First things first: officials have, more or less, accepted the need for a bigger write-down of Greek debt and more capital for Europe's banks.
There are plenty of devilish details to sort out. But you can sort them out without requiring a major philosophical shift on the part of the European Central Bank (ECB) or Germany. All that is required is that eurozone leaders grasp the urgency of the situation, which, supposedly, they now do.
However, the same cannot be said of the proposals for the eurozone rescue fund, the European Financial Stability Facility (EFSF). My bet is that this will happen, in some shape or form. But not without a fight. There is also the small problem that it might not be constitutional.
On the banks, Europeans had one good reason to hate the IMF's estimate of the losses banks had faced as a result of the crisis. In coming up with the 300bn-euros ($400bn; £260bn) figure, fund staff had added up all the "mark-to-market" losses which European banks would have made on their sovereign debt holdings for countries like Greece or Italy.
But, by design, the calculation did not take any account of the very large gains that had been made on the same banks' holdings of, say, British or German sovereign debt, whose value has soared over the same period (the counterpart of that dramatic fall in yields).
This was unfortunate.

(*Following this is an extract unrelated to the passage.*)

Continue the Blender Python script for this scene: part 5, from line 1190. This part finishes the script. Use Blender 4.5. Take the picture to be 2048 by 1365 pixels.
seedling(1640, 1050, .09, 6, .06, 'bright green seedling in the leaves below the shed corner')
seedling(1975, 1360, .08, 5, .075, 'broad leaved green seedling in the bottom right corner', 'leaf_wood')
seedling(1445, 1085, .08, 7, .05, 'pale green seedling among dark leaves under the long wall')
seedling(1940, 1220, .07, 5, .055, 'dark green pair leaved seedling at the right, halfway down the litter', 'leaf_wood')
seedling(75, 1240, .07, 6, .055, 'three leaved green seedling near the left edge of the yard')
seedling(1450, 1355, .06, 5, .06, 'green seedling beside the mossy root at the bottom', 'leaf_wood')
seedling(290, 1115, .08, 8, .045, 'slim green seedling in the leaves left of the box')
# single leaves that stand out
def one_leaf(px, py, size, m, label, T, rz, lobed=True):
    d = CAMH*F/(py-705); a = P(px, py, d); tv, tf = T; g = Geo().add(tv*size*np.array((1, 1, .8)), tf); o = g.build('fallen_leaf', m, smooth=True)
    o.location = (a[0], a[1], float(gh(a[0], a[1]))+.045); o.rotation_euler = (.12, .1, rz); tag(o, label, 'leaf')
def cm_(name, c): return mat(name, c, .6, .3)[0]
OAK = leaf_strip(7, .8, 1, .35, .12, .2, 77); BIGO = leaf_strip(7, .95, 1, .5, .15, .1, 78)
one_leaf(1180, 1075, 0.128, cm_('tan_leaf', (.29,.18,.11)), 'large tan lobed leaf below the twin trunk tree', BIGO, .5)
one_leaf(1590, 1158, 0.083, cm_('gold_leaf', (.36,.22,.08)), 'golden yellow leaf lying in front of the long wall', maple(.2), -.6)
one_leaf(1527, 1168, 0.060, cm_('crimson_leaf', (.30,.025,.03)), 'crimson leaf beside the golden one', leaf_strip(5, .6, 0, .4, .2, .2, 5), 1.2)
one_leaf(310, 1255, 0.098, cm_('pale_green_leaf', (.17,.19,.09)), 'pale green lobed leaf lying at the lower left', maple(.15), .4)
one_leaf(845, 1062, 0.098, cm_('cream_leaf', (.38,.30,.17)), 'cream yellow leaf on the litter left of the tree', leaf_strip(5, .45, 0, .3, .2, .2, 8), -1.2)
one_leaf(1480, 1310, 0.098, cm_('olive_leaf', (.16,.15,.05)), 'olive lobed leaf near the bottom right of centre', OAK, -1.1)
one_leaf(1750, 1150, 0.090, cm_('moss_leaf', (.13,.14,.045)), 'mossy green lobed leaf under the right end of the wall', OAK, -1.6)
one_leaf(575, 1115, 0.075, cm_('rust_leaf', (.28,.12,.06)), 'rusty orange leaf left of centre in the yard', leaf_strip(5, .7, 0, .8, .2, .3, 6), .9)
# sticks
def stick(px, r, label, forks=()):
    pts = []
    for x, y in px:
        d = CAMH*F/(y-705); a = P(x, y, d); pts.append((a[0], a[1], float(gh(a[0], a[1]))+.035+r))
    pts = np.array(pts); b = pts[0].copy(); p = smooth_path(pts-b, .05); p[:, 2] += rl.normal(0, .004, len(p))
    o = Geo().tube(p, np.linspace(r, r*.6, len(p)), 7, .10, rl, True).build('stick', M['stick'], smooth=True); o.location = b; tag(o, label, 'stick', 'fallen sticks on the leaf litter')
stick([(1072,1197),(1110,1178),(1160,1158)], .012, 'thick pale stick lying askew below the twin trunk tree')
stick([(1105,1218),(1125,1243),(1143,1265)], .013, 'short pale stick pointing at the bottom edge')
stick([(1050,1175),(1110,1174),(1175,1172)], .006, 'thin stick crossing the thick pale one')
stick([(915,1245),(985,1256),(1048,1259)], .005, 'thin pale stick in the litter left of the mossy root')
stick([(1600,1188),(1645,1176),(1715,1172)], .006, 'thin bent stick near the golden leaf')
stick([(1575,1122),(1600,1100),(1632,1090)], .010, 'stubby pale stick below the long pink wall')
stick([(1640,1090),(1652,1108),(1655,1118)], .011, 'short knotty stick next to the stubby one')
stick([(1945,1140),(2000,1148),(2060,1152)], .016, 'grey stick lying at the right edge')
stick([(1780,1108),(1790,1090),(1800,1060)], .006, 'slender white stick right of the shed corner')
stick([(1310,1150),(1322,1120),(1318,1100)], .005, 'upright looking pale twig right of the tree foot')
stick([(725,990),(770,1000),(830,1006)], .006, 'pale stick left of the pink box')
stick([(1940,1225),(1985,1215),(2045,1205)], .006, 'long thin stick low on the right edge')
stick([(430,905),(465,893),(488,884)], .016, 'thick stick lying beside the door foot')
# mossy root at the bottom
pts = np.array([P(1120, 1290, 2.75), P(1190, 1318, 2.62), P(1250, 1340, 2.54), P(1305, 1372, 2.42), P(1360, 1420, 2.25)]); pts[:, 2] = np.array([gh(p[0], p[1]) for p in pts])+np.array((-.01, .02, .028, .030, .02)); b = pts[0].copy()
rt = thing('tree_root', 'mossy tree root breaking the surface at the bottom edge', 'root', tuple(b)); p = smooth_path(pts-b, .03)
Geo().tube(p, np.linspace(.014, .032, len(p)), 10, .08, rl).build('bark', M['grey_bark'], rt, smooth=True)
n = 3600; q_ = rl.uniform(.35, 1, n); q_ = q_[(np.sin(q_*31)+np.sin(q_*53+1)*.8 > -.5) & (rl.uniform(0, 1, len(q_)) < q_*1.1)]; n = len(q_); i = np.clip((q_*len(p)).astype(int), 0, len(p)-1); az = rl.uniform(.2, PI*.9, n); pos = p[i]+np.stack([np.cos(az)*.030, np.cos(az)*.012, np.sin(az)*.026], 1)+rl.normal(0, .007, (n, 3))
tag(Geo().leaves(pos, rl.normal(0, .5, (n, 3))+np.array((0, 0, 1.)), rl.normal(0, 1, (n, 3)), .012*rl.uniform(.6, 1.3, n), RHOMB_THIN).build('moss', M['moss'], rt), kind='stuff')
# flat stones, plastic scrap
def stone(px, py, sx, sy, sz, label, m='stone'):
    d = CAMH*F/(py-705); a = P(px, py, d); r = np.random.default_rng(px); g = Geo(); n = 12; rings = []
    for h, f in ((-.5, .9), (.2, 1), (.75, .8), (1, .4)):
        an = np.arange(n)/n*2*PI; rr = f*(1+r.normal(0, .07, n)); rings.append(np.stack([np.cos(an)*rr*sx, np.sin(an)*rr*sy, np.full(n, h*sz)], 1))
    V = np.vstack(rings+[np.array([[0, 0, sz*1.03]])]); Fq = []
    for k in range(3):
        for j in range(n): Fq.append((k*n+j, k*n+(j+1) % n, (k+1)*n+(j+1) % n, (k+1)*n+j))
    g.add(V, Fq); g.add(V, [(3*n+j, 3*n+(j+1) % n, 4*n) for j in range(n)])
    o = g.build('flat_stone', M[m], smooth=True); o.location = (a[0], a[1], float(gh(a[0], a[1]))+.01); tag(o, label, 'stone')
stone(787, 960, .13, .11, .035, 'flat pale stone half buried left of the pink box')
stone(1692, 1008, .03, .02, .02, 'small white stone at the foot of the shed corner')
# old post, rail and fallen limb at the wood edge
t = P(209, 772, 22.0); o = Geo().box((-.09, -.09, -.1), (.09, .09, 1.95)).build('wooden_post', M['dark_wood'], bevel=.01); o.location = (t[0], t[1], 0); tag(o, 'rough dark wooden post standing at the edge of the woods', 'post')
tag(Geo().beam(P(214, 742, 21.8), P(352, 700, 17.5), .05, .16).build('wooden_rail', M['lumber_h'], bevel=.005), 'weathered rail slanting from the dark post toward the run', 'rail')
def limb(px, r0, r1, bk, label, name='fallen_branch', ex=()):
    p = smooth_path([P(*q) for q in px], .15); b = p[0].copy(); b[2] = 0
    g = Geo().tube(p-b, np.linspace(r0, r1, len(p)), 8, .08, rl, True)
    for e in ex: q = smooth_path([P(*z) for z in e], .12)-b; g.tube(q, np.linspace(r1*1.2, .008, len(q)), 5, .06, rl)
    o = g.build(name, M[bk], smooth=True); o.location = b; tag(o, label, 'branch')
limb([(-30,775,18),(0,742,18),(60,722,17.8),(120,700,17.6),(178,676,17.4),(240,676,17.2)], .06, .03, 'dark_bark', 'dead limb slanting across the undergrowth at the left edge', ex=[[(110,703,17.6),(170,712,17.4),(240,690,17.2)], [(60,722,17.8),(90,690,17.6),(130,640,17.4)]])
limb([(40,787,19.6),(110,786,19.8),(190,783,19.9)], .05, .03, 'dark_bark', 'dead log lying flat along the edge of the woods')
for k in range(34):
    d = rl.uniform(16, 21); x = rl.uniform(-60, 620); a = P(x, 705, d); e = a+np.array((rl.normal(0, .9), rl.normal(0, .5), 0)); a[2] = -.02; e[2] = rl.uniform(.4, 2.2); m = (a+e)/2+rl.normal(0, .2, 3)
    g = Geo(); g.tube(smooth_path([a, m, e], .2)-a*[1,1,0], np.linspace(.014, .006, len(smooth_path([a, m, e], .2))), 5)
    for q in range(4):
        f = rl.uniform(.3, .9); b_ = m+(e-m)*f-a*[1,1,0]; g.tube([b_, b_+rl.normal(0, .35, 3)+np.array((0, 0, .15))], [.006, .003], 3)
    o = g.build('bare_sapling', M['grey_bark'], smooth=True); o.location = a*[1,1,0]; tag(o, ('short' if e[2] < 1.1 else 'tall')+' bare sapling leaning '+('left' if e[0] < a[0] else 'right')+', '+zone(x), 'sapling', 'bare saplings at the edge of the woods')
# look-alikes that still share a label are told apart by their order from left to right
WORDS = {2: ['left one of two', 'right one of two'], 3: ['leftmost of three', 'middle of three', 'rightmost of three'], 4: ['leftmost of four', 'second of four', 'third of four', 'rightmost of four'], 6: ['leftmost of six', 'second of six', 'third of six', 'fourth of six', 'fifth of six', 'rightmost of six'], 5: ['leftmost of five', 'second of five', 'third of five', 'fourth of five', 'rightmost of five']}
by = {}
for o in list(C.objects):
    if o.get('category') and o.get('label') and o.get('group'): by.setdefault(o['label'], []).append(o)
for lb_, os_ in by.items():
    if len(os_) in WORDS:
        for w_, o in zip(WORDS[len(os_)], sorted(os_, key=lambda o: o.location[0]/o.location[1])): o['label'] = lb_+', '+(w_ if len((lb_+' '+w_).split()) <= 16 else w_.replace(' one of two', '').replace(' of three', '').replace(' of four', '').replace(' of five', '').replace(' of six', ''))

It gave eurozone ministers an excuse to quibble with the details of the IMF's analysis, instead of finally accepting the basic argument which the fund, the US and the UK have been making for over a year: Europe's banks need more capital. Arguably, they were under-capitalised even before the Greek crisis hit.
They need even more capital now. That much is now widely accepted by the Germans and pretty much everyone else. Again, the details of how to do it are tricky, and the amounts are disputed. But the principle has been agreed. It will happen.
Rescue fund
You might expect me to say the same about beefing up the EFSF; after all, didn't they already expand it once? But the change under discussion is not one of scale - it is one of design. And the design change gets to a fundamental question of principle about the bailouts which has dogged the eurozone's response to the crisis from day one.